Everytime this comes up, I like to challenge people to show me ONE photo of his live pedalboard from the past 15 or so years where he's actually using the Morley Bad Horsie wah. I own one and the travel on it is horrendous to say the least.
 
I've always been into wahs because I started playing guitar because of Steve Vai and then almost immediately discovered Metallica. I agreed with everyone here that Steve is perhaps the prime example of tasteful wah use; sometimes I don't even realise he's using it! I get the wah-abuse banter, but I think some of Kirk's wah-based solos are relly well executed and would sound rather boring/soulless without a wah (especially the ones in The Black Album and the Load/Re-Load* era). My favourite wah moment in a guitar solo, however, is in Kreator's song Phantom Antichrist, the lick at the very end that repeats under a wah sweep—simple yet genius! Guitarists in my other favourite bands (Slipknot, Mastodon, Lamb of God) also use a wah here and there, so I've never been averse to it.

I bought the usual Dunlop Crybaby 95Q as my first wah ages ago and it's been a constant companion since then. I also got the standard Crybaby but that doesn't get much use. I've also owned the Morley Bad Horsie which I bought used in 2014-ish.

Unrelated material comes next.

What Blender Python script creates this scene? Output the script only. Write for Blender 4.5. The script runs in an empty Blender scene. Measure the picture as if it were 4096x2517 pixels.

It wasn't very comfortable to treadle and so it has been sitting around somewhere in the house. It sounds cool but the travel is not something I can get used to. The angle is just too steep.

I also have the standard Cryababy mini, the 535Q mini, and the Crybaby Jr. These days, the Crybaby junior is my go-to wah because it is the goldilocks size: not as big and heavy as the usual crybaby, but not as tiny as the ankle-busting mini. Came highly recommended in a rig rundown from Paul Gilbert, who had one on his fly-rig. And it's True Bypass, which is why I prefer to have that over the 95Q these days.

The fractal wah block is pretty good, too, IMO. I have a spring-loaded (like the 95Q) Mission Engineering EP-1, which makes using the Fractal wahs a breeze.


*I think those are the best sounding Metallica albums they ever made, btw. The guitar tones on Load especially are fantastic, even better than the Black Album, IMO.
 
@James Freeman Buddah Budwah is another great one, that was a mainstay on my board for years. Come to think of it that's one pedal I still own that I haven't ever done a demo of.

I've owned the standard crybaby, the 535Q, Vox wah, Carl Martin 2Wah and a Behringer wah. They've each for their own character and they're easy enough to modify too.